MILITARY & VETERANS AFFAIRS
NEWS RELEASE

FOR ADDITIONAL INFORMATION CONTACT:

Assistant Curator Joseph G. Bilby,

National Guard Militia Museum of New Jersey,

732-974-5669

IMMEDIATE RELEASE:
(4 September, 2009)

 

 

 

New Jersey's African-American Guardsmen And The Morro Castle

 

 

1st Separate Battalion Soldier stands outside his tent at Sea Girt.

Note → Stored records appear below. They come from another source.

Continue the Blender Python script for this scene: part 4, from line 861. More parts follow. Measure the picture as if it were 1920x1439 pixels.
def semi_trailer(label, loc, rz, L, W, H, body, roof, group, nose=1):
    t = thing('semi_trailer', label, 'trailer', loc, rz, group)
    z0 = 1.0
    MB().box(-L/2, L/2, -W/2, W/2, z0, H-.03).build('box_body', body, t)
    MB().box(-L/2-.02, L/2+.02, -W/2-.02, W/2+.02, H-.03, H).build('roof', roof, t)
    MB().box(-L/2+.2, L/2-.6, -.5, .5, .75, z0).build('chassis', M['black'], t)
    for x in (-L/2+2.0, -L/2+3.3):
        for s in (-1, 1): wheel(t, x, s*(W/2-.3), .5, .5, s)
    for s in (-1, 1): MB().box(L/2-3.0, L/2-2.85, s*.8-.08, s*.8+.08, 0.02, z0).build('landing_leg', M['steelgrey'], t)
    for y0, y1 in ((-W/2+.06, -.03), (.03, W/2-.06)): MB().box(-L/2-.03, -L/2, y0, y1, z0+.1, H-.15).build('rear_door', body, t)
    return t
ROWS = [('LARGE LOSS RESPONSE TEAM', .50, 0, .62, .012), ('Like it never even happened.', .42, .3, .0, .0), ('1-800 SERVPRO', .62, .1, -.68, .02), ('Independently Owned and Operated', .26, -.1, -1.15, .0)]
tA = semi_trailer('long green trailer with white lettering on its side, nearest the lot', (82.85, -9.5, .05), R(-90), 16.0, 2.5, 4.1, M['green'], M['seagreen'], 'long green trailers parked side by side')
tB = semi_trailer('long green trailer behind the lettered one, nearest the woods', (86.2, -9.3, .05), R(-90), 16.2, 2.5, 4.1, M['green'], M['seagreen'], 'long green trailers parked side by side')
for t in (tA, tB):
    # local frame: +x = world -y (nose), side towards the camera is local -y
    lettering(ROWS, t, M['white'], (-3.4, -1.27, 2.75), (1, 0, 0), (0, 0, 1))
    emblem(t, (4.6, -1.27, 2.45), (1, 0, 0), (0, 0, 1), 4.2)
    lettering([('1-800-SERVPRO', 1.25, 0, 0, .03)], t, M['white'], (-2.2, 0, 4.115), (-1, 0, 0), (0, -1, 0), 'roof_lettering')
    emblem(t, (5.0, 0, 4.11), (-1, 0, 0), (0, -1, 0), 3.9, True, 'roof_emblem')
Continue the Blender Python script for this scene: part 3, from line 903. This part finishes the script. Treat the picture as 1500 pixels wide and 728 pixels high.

National Guard Militia Museum of New Jersey photo.

 


        As New Jersey approaches the 75th anniversary of the tragic September 8, 1934 Morro Castle ship fire, the significant rescue role of the state's black Soldiers in the disaster's aftermath is often overlooked.

 

        In 1930 there were no African–Americans in the New Jersey National Guard, and the segregated US Army did not have plans to create a black unit in the state. Prominent New Jersey African-American citizens, most notably William D. Nabors of Orange, petitioned their state legislators to create a state funded organization, and a law authorizing the “organization and equipment of a battalion of Negro infantry” was passed in April, 1930. That unit, the 1st Separate Battalion, New Jersey State Militia, eventually raised companies in Newark, Camden, Trenton and Atlantic City.

 

        Companies A and B were at Sea Girt for their annual field training on September 8, 1934, when the Morro Castle, returning to New York from Havana, caught fire offshore. As its control systems burned, the ship anchored two miles off Sea Girt in turbulent seas and desperate passengers and crew members tried to launch lifeboats and jumped overboard in efforts to save themselves from the flames. The disaster would prove to be the finest hour for many New Jersey shore residents, including Governor A. Harry Moore, who was ending the season at his official summer residence in the National Guard camp. Moore boarded a Guard plane in the observer seat and flew out over the burning ship, dropping smoke bombs and waving flags to indicate survivors to rescue boats.

 

        Before he soared aloft over the surf, the governor ordered the black militiamen to the beach to bolster local rescue efforts. The Soldiers of Companies A and B braved almost hurricane conditions, rescuing survivors and recovering bodies drifting to shore. Some of the men, morticians in civilian life, established an improvised morgue in the National Guard camp, which soon held seventy-eight bodies. Anxious relatives who appeared at Sea Girt to identify the dead were guided by the black Soldiers, with nurses on hand for support. A reporter noted that when one man was overcome by grief on finding his younger brother among the dead “a Negro militiaman…left his post to comfort him, and to guide him to a secluded place where he might have an undisturbed rendezvous with grief.” The men of Companies A and B were subsequently cited by Governor Moore and the State Legislature for their “courage, courtesy, and sympathetic handling of a very gruesome duty” and the city commissioners of Atlantic City presented Company B with a bronze plaque “in recognition of its heroic and devoted services to the community, state and nation.”

 

       The NGMMNJ/Sea Girt has a standing exhibit honoring the men of the 1st Separate Battalion.

 

 

Company B, 1st Separate Battalion, on the march at Sea Girt.

National Guard Militia Museum of New Jersey photo.